Do People Actually Want to Wear a Headset All the Time?

Do People Actually Want to Wear a Headset All the Time?

“If I have my head in a box, I don’t want any video stuttering, especially if I’m crossing the street,” Nguyen says. Something goes wrong, you’re left in the dark. 

Something we haven’t touched on yet is the pure goofiness factor of VR. The headsets just don’t look cool. One of Apple’s promotional videos showed somebody wearing a Vision Pro headset on an airplane ride, though the most unrealistic part about that fantasy was that none of the passengers on the plane were staring at her weird, goggle-clad face. Gebbie, who recently took a trip by plane, says the devices just aren’t unobtrusive enough to become a regular thing people wear.

“I could’ve brought a headset and sat on the plane and watched Netflix on a huge virtual screen,” he says. “I didn’t, because that would be extremely embarrassing.”

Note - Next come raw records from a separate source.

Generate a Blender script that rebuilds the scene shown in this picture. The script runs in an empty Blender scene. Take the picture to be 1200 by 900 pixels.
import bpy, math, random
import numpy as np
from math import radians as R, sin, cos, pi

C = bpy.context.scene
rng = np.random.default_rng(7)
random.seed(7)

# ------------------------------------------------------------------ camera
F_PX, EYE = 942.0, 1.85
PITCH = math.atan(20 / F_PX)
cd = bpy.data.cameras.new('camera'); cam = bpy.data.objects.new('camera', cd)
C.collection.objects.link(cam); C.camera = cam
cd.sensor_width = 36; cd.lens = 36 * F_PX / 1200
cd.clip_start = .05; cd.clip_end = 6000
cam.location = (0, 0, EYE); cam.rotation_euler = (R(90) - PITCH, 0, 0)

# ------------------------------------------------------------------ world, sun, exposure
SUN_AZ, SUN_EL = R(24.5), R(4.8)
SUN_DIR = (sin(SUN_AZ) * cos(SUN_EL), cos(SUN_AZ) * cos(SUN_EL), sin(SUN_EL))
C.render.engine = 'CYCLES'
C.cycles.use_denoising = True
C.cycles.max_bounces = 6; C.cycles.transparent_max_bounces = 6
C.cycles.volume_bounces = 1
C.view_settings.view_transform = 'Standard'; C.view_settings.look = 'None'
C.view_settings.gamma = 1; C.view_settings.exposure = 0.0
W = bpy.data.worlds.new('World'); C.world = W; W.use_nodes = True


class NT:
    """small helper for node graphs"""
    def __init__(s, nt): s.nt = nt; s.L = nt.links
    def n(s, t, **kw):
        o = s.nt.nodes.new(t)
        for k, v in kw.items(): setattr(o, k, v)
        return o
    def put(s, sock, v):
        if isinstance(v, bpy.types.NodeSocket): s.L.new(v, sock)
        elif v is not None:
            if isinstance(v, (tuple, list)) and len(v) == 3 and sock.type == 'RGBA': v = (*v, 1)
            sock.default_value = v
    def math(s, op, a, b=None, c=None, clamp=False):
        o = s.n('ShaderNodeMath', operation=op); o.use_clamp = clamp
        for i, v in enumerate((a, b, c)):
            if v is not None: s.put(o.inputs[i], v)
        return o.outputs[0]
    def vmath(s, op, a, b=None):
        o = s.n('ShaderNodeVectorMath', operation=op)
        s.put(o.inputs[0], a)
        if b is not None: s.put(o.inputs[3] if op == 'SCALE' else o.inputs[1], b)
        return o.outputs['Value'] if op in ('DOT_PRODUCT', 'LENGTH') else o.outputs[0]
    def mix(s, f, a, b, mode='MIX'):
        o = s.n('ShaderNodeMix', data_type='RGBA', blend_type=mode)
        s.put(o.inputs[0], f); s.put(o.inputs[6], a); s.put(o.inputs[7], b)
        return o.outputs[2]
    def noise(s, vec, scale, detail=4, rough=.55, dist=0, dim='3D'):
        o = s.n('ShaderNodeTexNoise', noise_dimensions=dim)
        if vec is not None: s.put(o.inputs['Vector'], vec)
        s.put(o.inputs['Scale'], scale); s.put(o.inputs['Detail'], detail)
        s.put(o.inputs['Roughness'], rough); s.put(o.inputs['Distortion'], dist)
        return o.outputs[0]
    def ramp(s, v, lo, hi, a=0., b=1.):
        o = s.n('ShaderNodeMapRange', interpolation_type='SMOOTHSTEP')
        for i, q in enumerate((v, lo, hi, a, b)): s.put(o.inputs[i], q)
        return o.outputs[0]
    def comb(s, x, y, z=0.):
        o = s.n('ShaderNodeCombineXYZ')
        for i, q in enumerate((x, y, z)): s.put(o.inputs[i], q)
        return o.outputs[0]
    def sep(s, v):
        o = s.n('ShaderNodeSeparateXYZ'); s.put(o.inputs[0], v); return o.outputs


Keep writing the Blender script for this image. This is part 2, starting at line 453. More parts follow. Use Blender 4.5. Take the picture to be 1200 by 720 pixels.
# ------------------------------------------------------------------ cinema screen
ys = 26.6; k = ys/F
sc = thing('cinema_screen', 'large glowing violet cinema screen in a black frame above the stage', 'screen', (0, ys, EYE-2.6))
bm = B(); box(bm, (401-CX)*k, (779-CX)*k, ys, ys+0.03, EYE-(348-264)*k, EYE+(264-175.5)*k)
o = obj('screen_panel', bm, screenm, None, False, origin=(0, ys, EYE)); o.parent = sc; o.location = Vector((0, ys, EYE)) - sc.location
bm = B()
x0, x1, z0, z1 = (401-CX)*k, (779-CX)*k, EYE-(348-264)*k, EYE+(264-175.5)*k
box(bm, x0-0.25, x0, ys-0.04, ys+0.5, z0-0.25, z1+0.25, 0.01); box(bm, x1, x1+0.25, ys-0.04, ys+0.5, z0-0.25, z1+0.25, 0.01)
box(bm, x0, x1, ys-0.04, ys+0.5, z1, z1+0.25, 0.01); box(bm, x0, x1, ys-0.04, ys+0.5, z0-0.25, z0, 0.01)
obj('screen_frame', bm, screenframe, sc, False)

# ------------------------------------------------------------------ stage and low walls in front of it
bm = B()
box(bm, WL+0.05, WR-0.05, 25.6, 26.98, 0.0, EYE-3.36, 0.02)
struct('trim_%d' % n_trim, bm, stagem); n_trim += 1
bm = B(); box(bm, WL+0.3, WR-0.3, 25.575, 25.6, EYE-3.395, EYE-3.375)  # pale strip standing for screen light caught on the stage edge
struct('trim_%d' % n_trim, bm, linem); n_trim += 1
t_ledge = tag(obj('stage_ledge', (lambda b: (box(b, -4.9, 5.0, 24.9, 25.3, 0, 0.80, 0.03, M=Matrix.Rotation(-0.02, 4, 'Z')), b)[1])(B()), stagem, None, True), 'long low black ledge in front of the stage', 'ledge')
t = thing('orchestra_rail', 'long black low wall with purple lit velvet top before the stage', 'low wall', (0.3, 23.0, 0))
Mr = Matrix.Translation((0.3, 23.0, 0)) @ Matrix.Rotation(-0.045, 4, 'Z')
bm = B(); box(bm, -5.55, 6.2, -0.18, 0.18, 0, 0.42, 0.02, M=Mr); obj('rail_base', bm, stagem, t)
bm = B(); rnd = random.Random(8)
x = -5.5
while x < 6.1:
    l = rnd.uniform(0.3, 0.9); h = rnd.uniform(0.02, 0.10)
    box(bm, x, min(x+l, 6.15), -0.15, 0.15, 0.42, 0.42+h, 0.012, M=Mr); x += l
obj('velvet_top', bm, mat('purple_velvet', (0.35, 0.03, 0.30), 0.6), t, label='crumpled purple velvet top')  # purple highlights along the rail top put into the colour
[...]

VR headsets will likely become slimmer, less cumbersome, and easier to wear over the next few years, and by then, brandishing one in public may not feel as odd. But there’s yet another problem they’ll still have to overcome: the sense of isolation that comes from immersive experiences.

Apple’s video pitching the Vision Pro as an entertainment device showed people strapping the device to their heads, battery packs stuffed in their pockets, then kicking back on their couches to watch some movies on their own personal gigantic screens. Alone.

Apple is also positioning its headset as a social device, one that allows enhanced FaceTime features on calls with friends. But every social feature Apple showed was being demonstrated by people alone in their homes connecting with someone far away. The Vision Pro—at least the version we saw during the WWDC keynote—has no real way to share the experience with someone near you or in your own home. If you want to interact with the other humans in your vicinity, you can do so by showing them a creepy, AR-tinted image of your eyes peering out from behind the Vision Pro’s glass front.

Disney+ will be available on the device, so you can use it to watch kids’ movies. But you’d think people would want to watch Disney movies with their actual kids, not alone in their own AR headspace while staring sadly at a movie projected over the video pass-through of their kitchen counter.

Besides, long-form video is just awkward in VR, says Nguyen. “Head-in-a-box is a snacking exercise,” he says. The ideal use time is ”a little bit here, a little bit there”—not hours on end.

Realistically, as long as VR or AR headsets are such solitary, uncomfortable experiences, people just aren’t going to want to wear these devices for long.